A scoring rule is strictly truth-directed provided that if c′ is a credence assignment that is
closer to the truth than c is
at ω, then c′ gets a better a score at ω. A scoring rule is proper provided
that for all probabilities p,
the p-expected value of the
score of a probability p is at
least as good as the p-expected value of the score of any
other credence, and is strictly proper.
Propriety for a scoring rule is a pretty plausible condition, but
it’s a bit harder to argue philosophically for strict propriety. But
scoring-rule based philosophical arguments for probabilism—the doctrine
that credences ought to be probabilities—require strict propriety.
In a clever move, Campbell-Moore
and Levinstein showed that propriety plus strict truth-directedness
and additivity (the idea that the score can be decomposed into a sum of
single-event scores) implies strict propriety.

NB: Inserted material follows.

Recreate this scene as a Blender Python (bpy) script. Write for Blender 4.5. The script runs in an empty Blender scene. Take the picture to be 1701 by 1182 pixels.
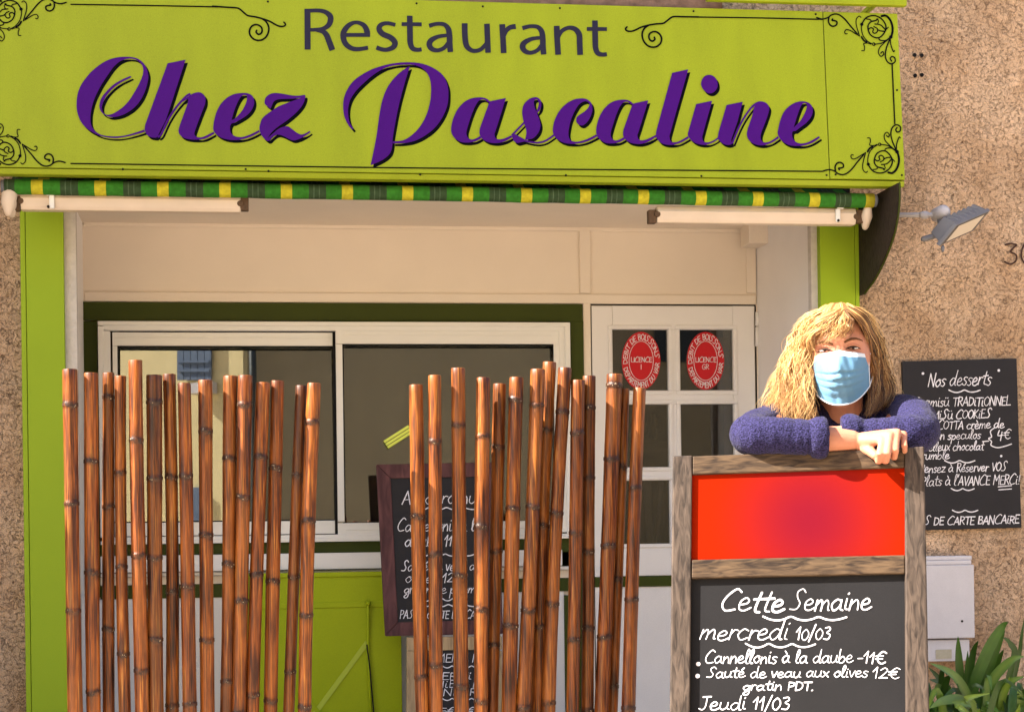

Here’s an interesting fact I will show: propriety plus strict
truth-directedness do not imply strict propriety in the absence
of additivity. Further, my counterexample will be bounded, infinitely
differentiable and strictly proper on the probabilities. Personally
don’t find additivity all that plausible, so I conclude the
Campbell-Moore and Levinstein move does not move the discussion of strict
propriety and probabilism ahead much.
Let Ω = {0, 1}. Given a
credence function c (with
values in [0,1]) on the powerset of
Ω, define the credence
function c* which
has the same value as c on the
empty set and on Ω, but where
c*({0}) is the
number z in [0,1] that minimizes (c({0})−z)2 + (c({1})−(1−z))2,
and where c*({1}) = 1 − c*({0}).
In other words, c*
is the credence function closest to c in the Euclidean metric such that
c*({0}) + c*({1}) = 1.
Now let b*(c) = b(c*).
Then b* agrees with
b score on the probabilities,
and hence is strictly proper on them. Further, every value of b* is a Brier score of
some credence, and hence b* is proper.
We now check that it is strictly truth-directed. Brier scores are
strictly truth-directed. Thus, replacing a credence function with one
that is closer to the truth on Ω or on the empty set will improve
the b* score.
Moreover, it is easy to check that c*({0}) = (1+c({0})−c({1}))/2.
It’s easy to check that if we tweak c({0}) to move us closer to the
truth at some fixed ω ∈ {0, 1}, then c* will be closer to the
truth at ω as well, and
similarly if we tweak c({1})
to be closer to the truth at ω, and in both cases we will improve
the score by the strict truth-directedness of Brier scores.
Finally, however, note that b* is not strictly proper
and does not have a domination theorem of the sort used in arguments for
probabilism, since the b*-score of any credence
c that fails to be a
probability due to its being the case c({0}) + c({1}) ≠ 1 but that
gets the right values on the empty set and Ω (zero and one, respectively) is
equal to the b*-score of c*, and c* will be a probability
in that case.
Note that in the example above we don't have quasi-strict propriety either.